Every time you reinforce those thoughts (“Danger! Danger!”) with the behaviour that they’re prompting (you keep the thing even though your logic tells you you shouldn’t), you’re telling your subconscious that it’s on the right track, and that it needs to react in the same way next time. And so it gets stronger and stronger.
To help to short-circuit this wiring, you need to listen to the thoughts, acknowledge them, feel the anxiety, but DO NOT act the way it wants you to. Eventually, you’ll find that little voice screaming “Keep it!” goes away because your subconscious gets evidence that you are safe without that action, and it stops trying to make you do it.

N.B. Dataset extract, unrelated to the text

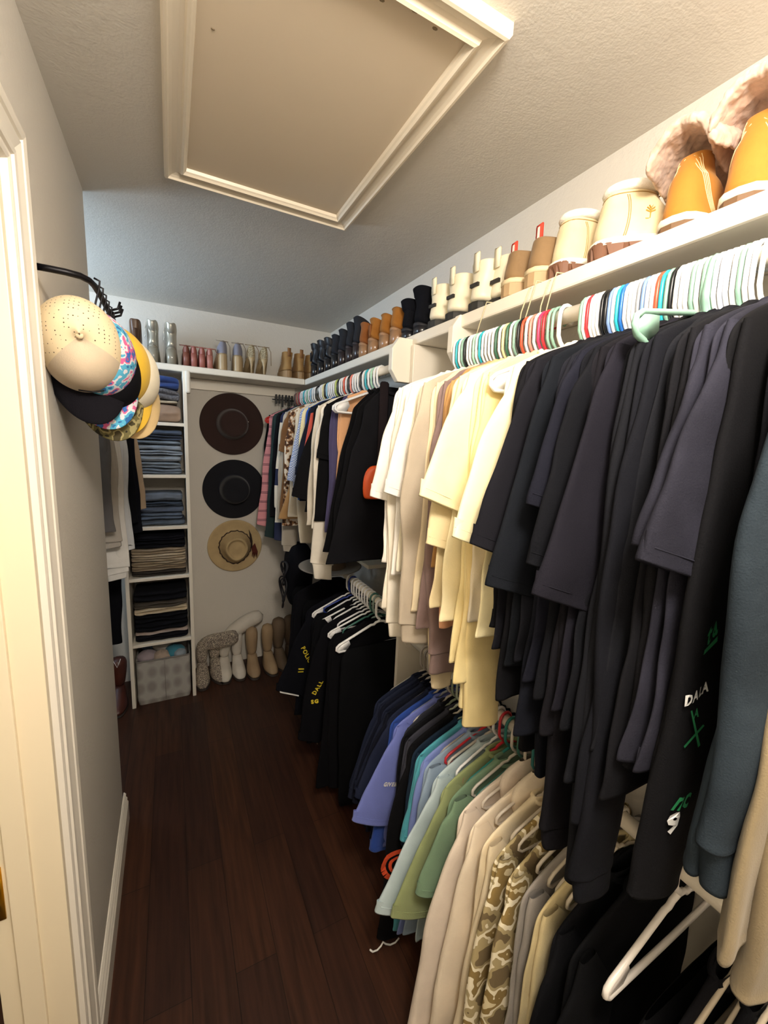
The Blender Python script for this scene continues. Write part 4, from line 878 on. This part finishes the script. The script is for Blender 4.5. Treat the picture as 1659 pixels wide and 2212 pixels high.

Anxiety goes away eventually – your body is not designed to stay at heightened levels for long periods. Your brain will eventually kick in and essentially give up on trying to get you to act because it receives no reinforcements.
Tell your subconscious that you’re okay, that it’s all okay. That you know what you’re doing and in this circumstance, you don’t need it to keep you safe.
Too many interests makes for all work and no fun
A common theme among my clients with high levels of clutter, particularly those who are “information collectors” or “crafters”, is a very high number of interests.
The more interests you are actively pursuing, the more stuff you accumulate.
The more stuff you accumulate, the more time it takes you away from your interests.
Take stock. How many interests do you have? And how much do you even get to enjoy them? Ironically, the more supplies people have, the less they actually do.
I know you need your hobbies and pursuits for your mental health, but do you need all of them at the same time? Our lives are long enough to pick a few favourites at a time.
Consider dropping some altogether, or putting a lot of them on hold.
As Oprah says –
“You CAN have it all, just not all at once”.